In a lecture about complex analysis, I was introduced to the Wirtinger derivatives $\frac{\partial}{\partial z}$ and $\frac{\partial}{\partial \bar{z}}$. They can be expressed as $\partial_z = \frac{1}{2}(\partial_x-i\partial_y)$ $\partial_\bar{z} = \frac{1}{2}(\partial_x+i\partial_y)$ where $x,y$ are cartesian coordinates.
The lecture notes explains further that "$z,\bar{z}$ are treated as independent variables. But of course we can easily get the conjugate by conjugation, meaning that they are not independent. However, the algebraic rules by Wirtinger, make it as if they were independent, ignoring the complex conjugate." (I'm paraphrasing here)
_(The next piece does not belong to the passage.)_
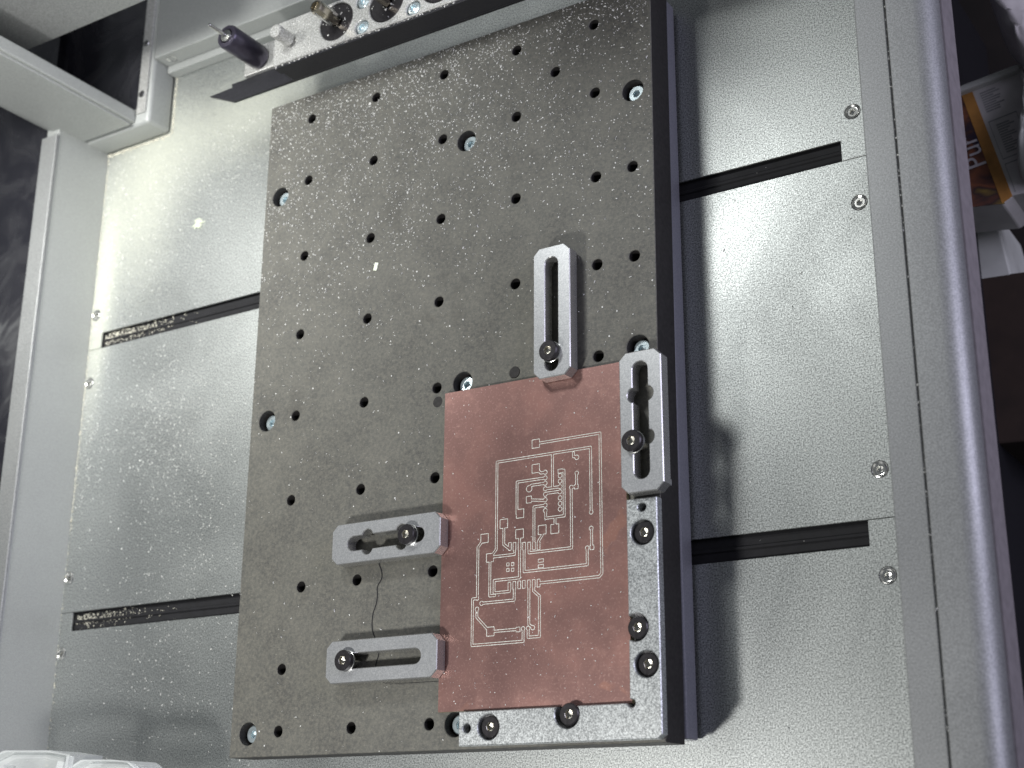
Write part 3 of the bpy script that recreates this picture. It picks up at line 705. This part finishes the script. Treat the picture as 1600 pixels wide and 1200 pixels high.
# large white letters running up the picture panel
fc = bpy.data.curves.new('lettering', 'FONT'); fc.body = 'Pur'; fc.size = 11.5*K; fc.extrude = .1*K; fc.shear = .1
to = bpy.data.objects.new('lettering', fc); C.objects.link(to)
me = bpy.data.meshes.new_from_object(to.evaluated_get(bpy.context.evaluated_depsgraph_get())); bpy.data.objects.remove(to)
lp = [(246.38, 5.69), (241.70, 24.60)]
dd = Vector(lp[1])-Vector(lp[0])
o = obj('lettering', me, M['ink_white'], pk); o.location = (Vector((lp[0][0], lp[0][1], -149.5))-Vector(pk['_l']))*K; o.rotation_euler = (0, 0, math.atan2(dd.y, dd.x))
bg1 = [(256.87, 75.38), (259.79, 56.57), (264.87, 47.64), (269.43, 37.23), (274.06, 33.39), (282.19, 39.57), (285.27, 68.27)]
def blob(name, poly, z0, z1, mat, parent, seed):
    """crumpled bag: rings shrinking upwards with folds"""
    cx = sum(p[0] for p in poly)/len(poly); cy = sum(p[1] for p in poly)/len(poly)
    P = smoothpts(list(poly)+[poly[0]], 2)[:-1]; n = len(P); vs, fs = [], []; RG = 7
    for k in range(RG):
        t = k/(RG-1); s_ = math.cos(t*1.35)
        for i, (x, y) in enumerate(P):
            q = 1+.10*noise.noise(Vector((x*.06, y*.06, k*.5+seed)))
            vs.append((cx+(x-cx)*s_*q, cy+(y-cy)*s_*q, z0+(z1-z0)*math.sin(t*1.5)+2.5*noise.noise(Vector((x*.09, y*.09, seed)))))
    for k in range(RG-1):
        for i in range(n): fs.append((k*n+i, k*n+(i+1) % n, (k+1)*n+(i+1) % n, (k+1)*n+i))
    fs.append(tuple((RG-1)*n+i for i in range(n)))
    return obj(name, mesh(name, vs, fs, True), mat, parent)
tag(blob('plastic_bag', bg1, -150, -118, M['bag'], None, 2), 'crumpled grey plastic bag in the upper right corner', 'bag')
bg2 = [(267.65, 39.03), (262.94, 15.27), (258.82, -5.36), (262.32, -8.30), (274.43, -11.52), (281.73, 33.10)]
tag(blob('plastic_bag', bg2, -150, -128, M['whitebox'], None, 7), 'pale plastic bag overlapping the printed package at the right edge', 'bag')
wb = [(220.57, 6.49), (237.90, 4.75), (240.43, -12.41), (242.57, -29.75), (217.34, -29.23)]
wt = thing('pale_carton', 'pale ribbed carton below the printed package past the right rail', 'carton', (wb[0][0], wb[0][1], -240))
wpart('carton_body', bevel(mesh('carton_body', *prism(wb[::-1] if area2(wb) < 0 else wb, -240, -190)), .8, 2), M['whitebox'], wt)
for a_ in (.30, .62):
    pass
cb = [(211.85, -26.19), (261.48, -30.27), (253.27, -105.91), (205.04, -103.72)]
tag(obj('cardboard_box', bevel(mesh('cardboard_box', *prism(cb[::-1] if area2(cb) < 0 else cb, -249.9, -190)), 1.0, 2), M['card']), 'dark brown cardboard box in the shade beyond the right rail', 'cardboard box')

# ================================================================== clear container, lower left
ct = thing('clear_container', 'clear plastic blister container at the lower left corner', 'container', (-80, -242, 30))
c1 = [(-132.45, -233.96), (-78.17, -235.54), (-78.76, -241.27), (-80.08, -251.70), (-129.26, -251.02)]
c2 = [(-83.87, -238.75), (-50.14, -239.62), (-44.38, -242.08), (-40.45, -246.54), (-39.47, -254.52), (-83.34, -254.02)]
def tray(poly, z0, z1, seed):
    cx = sum(p[0] for p in poly)/len(poly); cy = sum(p[1] for p in poly)/len(poly); vs, fs = [], []; n = 0
    P = smoothpts(list(poly)+[poly[0]], 1)[:-1]; n = len(P)
    for s_, z in ((1.0, z0), (1.0, z1-1), (.97, z1), (.90, z1), (.88, z1-4), (.80, z1-4.5), (.76, z1-1.5), (.60, z1-1.2), (.55, z1-6), (.2, z1-6.3)):
        for i, (x, y) in enumerate(P):
            q = 1+.02*noise.noise(Vector((x*.3, y*.3, z+seed))); vs.append((cx+(x-cx)*s_*q, cy+(y-cy)*s_*q, z+.6*noise.noise(Vector((x*.25, y*.25, seed)))))
    for k in range(9):
        for i in range(n): fs.append((k*n+i, k*n+(i+1) % n, (k+1)*n+(i+1) % n, (k+1)*n+i))
    fs.append(tuple(9*n+i for i in range(n)))
    return mesh('tray', vs, fs)
wpart('lid_tray', tray(up(c1), 14, 30, 1), M['clear'], ct)
wpart('inner_tray', tray(up(c2), 14, 28, 5), M['clear'], ct)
I believe there is a mixup what independent means. I think independent is a linear algebra term and the basis $(x,y)$ and $(z,\bar{z})$ are different basis for the complex plane related by the matrices $$J = \binom{1,\,\, \, i}{1,-i} \iff J^{-1} = \frac{1}{2}\binom{\,\, \,1, 1}{-i,i}$$.
Are the following statments correct?
$\binom{z}{\bar{z}} = J \binom{x}{y}, \binom{dz}{d\bar{z}} = J \binom{dx}{dy}, (\partial_z, \partial_\bar{z}) = (\partial_x, \partial_y) J^{-1} $
The complex conjugate is not a linear algebraic operation. The same happens also in real analysis where we deal with basis changes, however no one would claim that they are not really independent just because we now how we can get one from the other.
Am I correct? Are they linear independent? Is it about linear independence and is their a mix up with the different meaning of independent in the notes?